If the build is successful we will also create an artifact groovy file that records the tag of the container image we published to ECR. For example, for service1 the output file for build 90 would contain:

 

env.SERVICE1_BUILD=90

 

The idea behind this artifact is that it’s imported by the downstream deployment project. The groovy file is loaded and the environment variable thats created is used to set the image tag to deploy for that service (more on that later).

If the deployment is successful, we re-archive the env.groovy files in the deployment build so that they can be referenced in downstream deployments.

The image below gives an overview of how the deployment pipeline works:

pipeline-flow

 

We use the Copy Artifact plugin to copy the artifacts across to the deployment build. The code to copy the last successful build within a pipeline is quite simple. The snippet below copies the env file for the target service to the import directory of the deployment build.

 $class: 'CopyArtifact',
          projectName: 'service1-build',
          filter: 'output/service-1.env.groovy',
          fingerprintArtifacts: true,
          target: 'import',
          flatten: true,
          selector: [$class: 'StatusBuildSelector', stable: false]]);

Sample pipeline scripts can be found here:https://github.com/ginocoates/pipeline-samples/tree/master/jenkins/pipeline

 

Orchestration

We’ve created a simple tool for orchestration using terraform.

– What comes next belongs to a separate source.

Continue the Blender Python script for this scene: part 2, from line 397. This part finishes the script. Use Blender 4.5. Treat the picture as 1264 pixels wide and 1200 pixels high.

This tool wraps terraform in a docker container and sets up some conventions allow terraform to be used more consistently on local and in Jenkins (ripped from an idea by an awesome DevOps I know, Vinny Carneiro).

The tool uses the following folder conventions to manage terraform source code:

Orchestration Root Folder

  • config – variable and terraform state config for deployed stacks
    • region – A regional stack deployment – e.g. ap-southeast-2
      • stack-name
        • tf-config.tf – Configure backend state for terraform
        • variables.tf-vars – A set of variables for this stack instance
  • src
    • stack-name – A set of terraform files for a stack
    • modules – Reusable terraform modules

For example our source folders for ecs clusters are structured as follows:

Orchestration Root Folder

  • config
    • ap-southeast-2
      • appcluster-test
        • tf-config.tf
        • variables.tf-vars
      • appcluster-beta
        • tf-config.tf
        • variables.tf-vars
  • src
    • appcluster-test
      • main.tf
    • appcluster-beta
      • main.tf
    • modules
      • app-cluster
        • main.tf

These conventions allows us to independently control features of our cluster for each environment, via the variables.tfvars file in the config folder.

To run the orchestration tool we pass in the source folder name and the region as follows.

./orchestrate [tf_cmd] [stack-name] [region]

E.g. ./orchestrate apply appcluster-test ap-southeast-2

 

The tool will use a docker volume to set the source code context to the appropriate stack folder and load the configuration from the corresponding config folder.

Note: To use this tool in Jenkins the slave instance profile has been given adequate permissions to manage our ECS resources using terraform.

Sample source code for our ECS cluster can be found here: https://github.com/ginocoates/pipeline-samples/tree/master/terraform

 

Deploying to ECS using Terraform

To deploy to ECS using terraform we use a aws_ecs_taskdefinition resource which is rendered using the service.build variable, as follows:

data "template_file" "service1-task-definition" {
  template = "${file("${path.module}/task-definition.tpl")}"
  vars {
    BUILD = "${var.service1-build}"
    container-image="service1"
    container="service1"
  }
}

resource "aws_ecs_task_definition" "service1" {
  family                = "ecs-service-service1-${var.environment-name}"
  container_definitions = "${data.template_file.service1-task-definition.rendered}"
  task_role_arn = "${var.task-role-arn}"
}

To deploy a specific build of a service we can override these variables at the command line when calling the  orchestrate tool.

In Jenkins, we first load the upstream groovy files to create the environment variable, then pass the environment variables to the orchestrate tool, as follows:

// load upstream build artifacts to set environment variables appropriately
load "import/service1.env.groovy"
load "import/service2.env.groovy"

// initialize the state
sh './orchestrate init appcluster-test ap-southeast-2'

// run the deployment, specifying the tags to use in the task definition.
sh "./orchestrate apply appcluster-test ap-southeast-2 \
-var service1-build=${env.SERVICE1_BUILD} \
-var service2-build=${env.SERVICE2_BUILD}

Under the hood, this will generate a new task definition in ECS and issue an Update command to the service. ECS will then schedule any new tasks as required.

 

Staging and Blue Green deployments

For blue green deployments we considered creating a whole new staging cluster on demand, smoke testing this, then perform a DNS switch when we want to roll this new cluster out to live. However, we didn’t like this approach because it means that there may be some lost requests as the DNS switch occurs, and some possible downtime for our clients.

Instead we decided to break live deployments into two steps. The first step is to stage our containers against the live environment and ensure they are operational. This creates a staging ECS cluster on demand, configured against a different DNS where we can smoke test our service containers in a live environment before releasing them to the wild.

The second step is the live deployment. Since our terraform based deployment updates the service with a new task definition, we just tell ECS to deploy the images we have previously staged. ECS takes care of scheduling the new tasks,routing new requests to these tasks, while bleeding connections from the old tasks before killing them. This results in zero downtime for our clients.